Honestly, what the fuck?

How much attention does this kind of shit need to get before people cut it out? Even if you personally can’t see anything wrong with it, haven’t the reactions to similarly gratuitous conference presentations over the last couple of years done enough to make you realise that maybe you should reassess your opinions?

Shame on whoever suggested the addition of a gratuitous slide, and shame on the speaker for listening to them. And shame on me for failing to call it out at the time.

Open Spaces

Both afternoons at DevOpsDays are open spaces, where the attendees propose topics of discussion, gather together, follow things where they lead. I have to confess that I can’t review this part of the conference, as I eschewed it in favour of off-site sessions (cough) at the Euston Tap.

I can report that the Euston Tap offered a broad selection of delicious beers, and provided a suitable forum for extended conversations with friends both old and new. I had a great time, but feel more than a little guilty for wasting the opportunity afforded by the conference.

If at any time during our time together you find yourself in any
situation where you are neither learning nor contributing, use your
two feet, go someplace else.

I did go to the open spaces at DevOpsDays in March, and was left a little underwhelmed. This isn’t a knock against open spaces in general; Scale Camp embraced the format, and blew my mind. I’m not entirely sure why the DevOpsDays didn’t work for me in March (though I have a few ideas), but the Law of Two Feet didn’t really help me. I might argue that I simply applied it more thoroughly this time around, but that’s a bit of a cop-out.

Having spoken to some other attendees, I suspect I would have been disappointed again this time around – but I can’t know that, and I regret not going to find out. In the worst case, I might have developed a better understanding of what wasn’t working for me, in service of more constructive suggestions.
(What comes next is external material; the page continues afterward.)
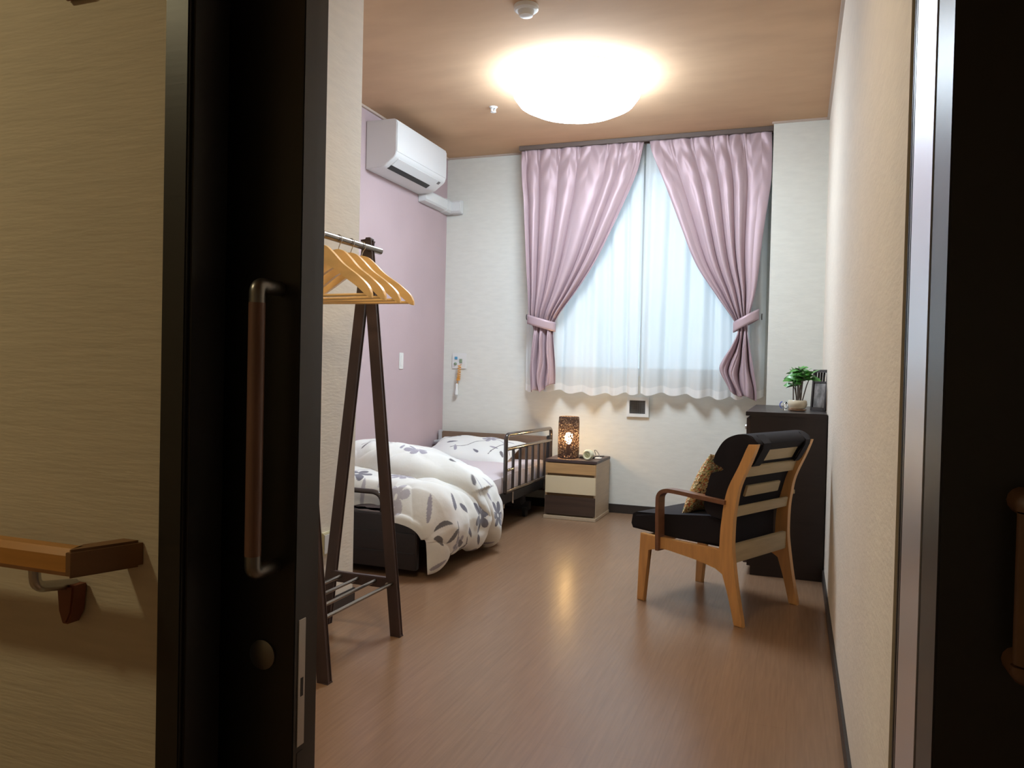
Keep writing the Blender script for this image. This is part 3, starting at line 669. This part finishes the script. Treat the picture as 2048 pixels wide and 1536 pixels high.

On the flip side, other folks I spoke to clearly got value out of the open space sessions, and I hope that most people fell into that camp.

Final Thoughts

Next time, I will aim to be more involved with the conference. If my opinions represent a wider group, then constructive contribution serves a greater good. If I’m alone in my opinions, perhaps greater engagement will lead me to some kind of enlightenment.

In any case, DevOpsDays remains worthy of a recommendation. “DevOps” still means a lot of different things to a lot of different people, and few conferences bring so many of them together and give them the opportunity to work it out.